In connection with the Electronics Acquisition, the Company commenced a restructuring program designed to achieve cost savings through transaction synergies. The Company expects to incur approximately $40 million to $60 million of restructuring costs during the program. During the three-months ended September 30, 2014, the Company recorded $5 million of severance and termination benefits under this program associated with approximately 115 employees. The Company anticipates recording additional restructuring charges related to this program in future periods as underlying plans are finalized. Approximately $4 million remains accrued at September 30, 2014.

The Company previously announced a $100 million restructuring program designed to reduce fixed costs and to improve operational efficiency by addressing certain under-performing operations. In connection with that program, the Company announced plans to restructure three European Interiors facilities, to consolidate its Climate operations and to realign its corporate and administrative functions directly to their corresponding operational beneficiary. As of September 30, 2014, this $100 million restructuring program has been substantially completed. During the three-months ended September 30, 2014, the Company recorded $10 million of restructuring expenses, including amounts associated with discontinued operations, primarily related to the following activities:

The previously announced closure of the Climate facility located in Quilmes, Argentina. In connection with the closure, the Company recorded an additional $3 million of restructuring expenses, related to severance and termination benefits.
The Company recorded $6 million of severance and termination benefits associated with approximately 100 employees at two European Interiors facilities. This amount has been classified within discontinued operations on the Consolidated Statements of Comprehensive (Loss) Income for the three-month period ended September 30, 2014. Approximately $3 million remains accrued as of September 30, 2014.

During the second quarter of 2014, the Company recorded $17 million of restructuring expenses, including amounts associated with discontinued operations, among which $10 million and $2 million were primarily related to severance and termination benefits in connection with the previously announced closure of the Climate facilities in Quilmes, Argentina and Port Elizabeth, South Africa, respectively, and $5 million was in connection with the previously announced restructuring of three Interiors facilities in France.

Utilization represents payments for severance and other employee termination benefits and special termination benefits reclassified to pension and other postretirement employee benefit liabilities, where such payments are made from the Company’s benefit plans.

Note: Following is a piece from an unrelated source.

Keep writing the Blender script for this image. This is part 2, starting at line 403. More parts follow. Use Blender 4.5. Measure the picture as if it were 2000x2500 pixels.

Restructuring Activities - Three and Nine Months Ended September 30, 2013

During the third quarter of 2013, the Company recorded $10 million of restructuring expenses, net of reversals, primarily related to severance and termination benefits associated with approximately 250 employees, including $7 million related to the reorganization of the operations at a facility in Brazil and $2 million in connection with the reorganization of the Company's Climate operations.

During the first quarter of 2013, the Company recorded $20 million of restructuring expenses, net of reversal, primarily related to severance and termination benefits associated with approximately 140 employees, including $14 million in connection with the reorganization of the Company's Climate operations in France and $6 million related to the transformation of its corporate and administrative functions. The Company recorded $2 million of additional restructuring expenses associated with these programs during the first quarter of 2014.